It calls “A Christmas Carol” the “Greatest Holiday Story of All Time” a statement that made me pause before flipping off the TV and going about my day. Really? The greatest of all time?
I’m pretty sure that Dickens wrote this story to bring focus back to the actual greatest story, you know, the one about a manger and angels in the heavens and the birth of our savior. Because this holiday season doesn’t mean anything without an awareness of who He is and what his birth meant, an understanding of why we have this holiday in the first place.
Christ came to give us freedom from our greed, life to our solitary lives and hope to a cold world, all of the things that the Ghosts of Christmas gave Ebenezer Scrooge. These ghosts are representatives of our need for spiritual guidance, and gave a clear vision for the kind of redeemed life that we are to live. They wouldn’t have had a reason to help Scrooge without a God of grace and love to serve, for mere human charity only goes so far before it is perverted. Charles Dickens, of all people, understood the truth of who we are without a savior, and showed that through Scrooge, one of the best pictures of fallen, sinful mankind ever created.

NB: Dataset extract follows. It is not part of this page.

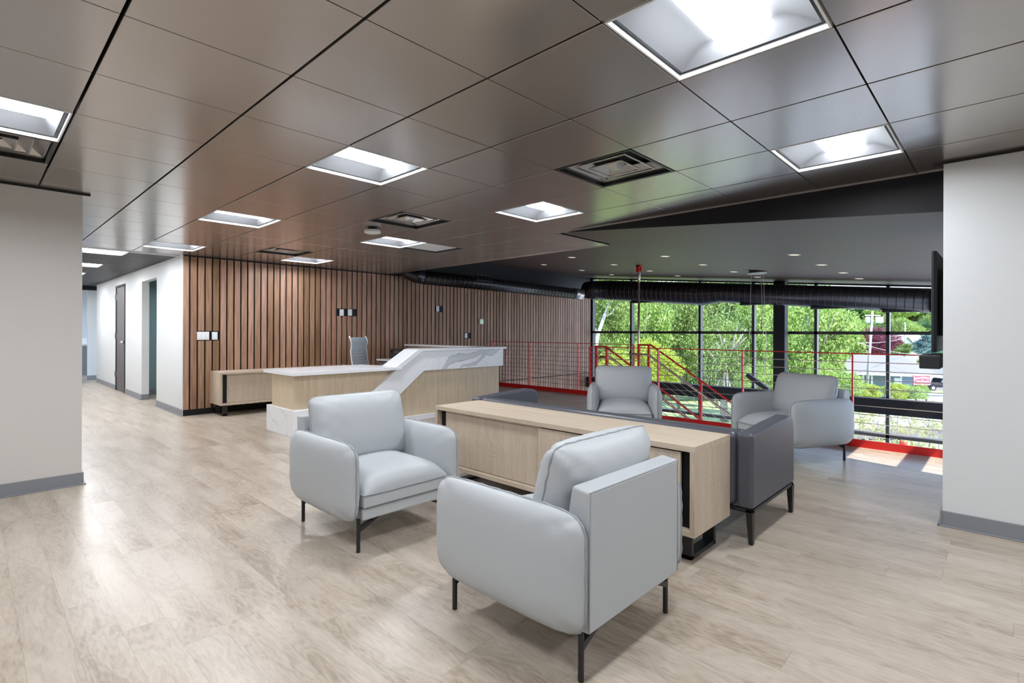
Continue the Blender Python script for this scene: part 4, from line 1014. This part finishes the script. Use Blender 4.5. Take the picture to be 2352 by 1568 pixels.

In the end, Scrooge found meaning, not just in roast geese and mistletoe and the singing of carols, but in what those carols mean. We sing “Joy to the World” because the Lord is come, and because truth resonates in them, and through our peace and joy. It doesn’t come through our own goodness, but through the Greatest Holiday Story of All Time, the one about how God loved us enough to come to Earth, to save us from ourselves, and to give us something to celebrate for the rest of Eternity.